→ Stored data

● ● ● ● ● ● ●

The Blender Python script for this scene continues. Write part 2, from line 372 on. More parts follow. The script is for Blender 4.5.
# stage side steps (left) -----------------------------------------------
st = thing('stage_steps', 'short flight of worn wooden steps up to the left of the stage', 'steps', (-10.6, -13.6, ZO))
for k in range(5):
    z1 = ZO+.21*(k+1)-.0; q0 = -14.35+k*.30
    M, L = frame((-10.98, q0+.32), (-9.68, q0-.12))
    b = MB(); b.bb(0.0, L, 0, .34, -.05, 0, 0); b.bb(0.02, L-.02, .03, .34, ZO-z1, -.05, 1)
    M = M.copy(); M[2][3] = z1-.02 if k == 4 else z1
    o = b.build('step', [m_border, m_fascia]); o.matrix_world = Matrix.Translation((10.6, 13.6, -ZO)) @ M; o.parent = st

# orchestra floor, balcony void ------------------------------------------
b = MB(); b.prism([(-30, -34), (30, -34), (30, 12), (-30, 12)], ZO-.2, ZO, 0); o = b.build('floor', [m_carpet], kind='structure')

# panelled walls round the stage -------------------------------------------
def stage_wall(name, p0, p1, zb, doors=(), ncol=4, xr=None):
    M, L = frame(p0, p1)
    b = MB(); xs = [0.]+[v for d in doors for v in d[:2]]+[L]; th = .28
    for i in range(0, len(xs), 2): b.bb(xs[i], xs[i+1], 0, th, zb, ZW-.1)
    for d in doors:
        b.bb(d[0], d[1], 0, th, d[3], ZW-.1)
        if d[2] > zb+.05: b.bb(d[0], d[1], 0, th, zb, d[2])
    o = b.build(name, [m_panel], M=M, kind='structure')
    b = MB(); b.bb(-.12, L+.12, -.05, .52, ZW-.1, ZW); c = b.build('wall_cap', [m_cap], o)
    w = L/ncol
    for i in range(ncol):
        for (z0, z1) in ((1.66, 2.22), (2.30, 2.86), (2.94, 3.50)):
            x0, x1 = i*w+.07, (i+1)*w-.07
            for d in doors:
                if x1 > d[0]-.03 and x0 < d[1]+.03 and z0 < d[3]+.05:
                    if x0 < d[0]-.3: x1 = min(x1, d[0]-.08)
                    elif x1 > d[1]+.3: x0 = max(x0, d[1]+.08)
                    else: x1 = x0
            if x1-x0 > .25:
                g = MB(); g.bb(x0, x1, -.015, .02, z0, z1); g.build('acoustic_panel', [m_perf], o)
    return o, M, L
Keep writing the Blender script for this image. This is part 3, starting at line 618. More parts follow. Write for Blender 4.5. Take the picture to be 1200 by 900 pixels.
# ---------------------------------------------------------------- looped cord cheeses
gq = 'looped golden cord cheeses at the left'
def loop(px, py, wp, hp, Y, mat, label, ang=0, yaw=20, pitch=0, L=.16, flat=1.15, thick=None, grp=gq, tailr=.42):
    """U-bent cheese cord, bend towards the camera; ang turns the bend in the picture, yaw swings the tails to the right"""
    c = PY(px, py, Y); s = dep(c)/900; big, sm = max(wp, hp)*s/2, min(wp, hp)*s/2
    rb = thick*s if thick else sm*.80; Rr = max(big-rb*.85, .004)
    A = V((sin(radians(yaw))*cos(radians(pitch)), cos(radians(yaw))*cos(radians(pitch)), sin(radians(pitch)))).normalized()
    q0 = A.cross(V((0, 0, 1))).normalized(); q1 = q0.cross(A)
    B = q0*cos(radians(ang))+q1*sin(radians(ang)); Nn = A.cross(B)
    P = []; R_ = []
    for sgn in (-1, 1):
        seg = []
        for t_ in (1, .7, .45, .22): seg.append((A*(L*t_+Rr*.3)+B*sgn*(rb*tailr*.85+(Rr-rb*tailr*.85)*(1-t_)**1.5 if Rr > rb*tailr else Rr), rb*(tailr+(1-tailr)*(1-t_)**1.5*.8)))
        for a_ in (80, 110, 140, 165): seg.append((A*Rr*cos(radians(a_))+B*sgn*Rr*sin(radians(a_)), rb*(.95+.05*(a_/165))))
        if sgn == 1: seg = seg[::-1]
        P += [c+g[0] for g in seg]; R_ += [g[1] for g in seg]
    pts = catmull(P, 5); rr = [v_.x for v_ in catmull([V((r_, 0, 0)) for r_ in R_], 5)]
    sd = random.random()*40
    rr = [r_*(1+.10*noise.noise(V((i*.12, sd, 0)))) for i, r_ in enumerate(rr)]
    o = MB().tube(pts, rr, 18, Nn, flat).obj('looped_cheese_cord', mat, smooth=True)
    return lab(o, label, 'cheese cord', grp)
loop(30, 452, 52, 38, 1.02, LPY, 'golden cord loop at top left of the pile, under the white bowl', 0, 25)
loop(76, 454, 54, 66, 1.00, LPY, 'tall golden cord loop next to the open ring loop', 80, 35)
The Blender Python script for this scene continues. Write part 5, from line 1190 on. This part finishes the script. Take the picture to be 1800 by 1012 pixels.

● ● ● ● ● ● ●

→ Exercise prompt
Begin with the first line of the records and reproduce each line as is, ending with the line that holds "o = b.build('step', [m_border, m_fascia]);".

→ Response to the task
The Blender Python script for this scene continues. Write part 2, from line 372 on. More parts follow. The script is for Blender 4.5.
# stage side steps (left) -----------------------------------------------
st = thing('stage_steps', 'short flight of worn wooden steps up to the left of the stage', 'steps', (-10.6, -13.6, ZO))
for k in range(5):
    z1 = ZO+.21*(k+1)-.0; q0 = -14.35+k*.30
    M, L = frame((-10.98, q0+.32), (-9.68, q0-.12))
    b = MB(); b.bb(0.0, L, 0, .34, -.05, 0, 0); b.bb(0.02, L-.02, .03, .34, ZO-z1, -.05, 1)
    M = M.copy(); M[2][3] = z1-.02 if k == 4 else z1
    o = b.build('step', [m_border, m_fascia]); o.matrix_world = Matrix.Translation((10.6, 13.6, -ZO)) @ M; o.parent = st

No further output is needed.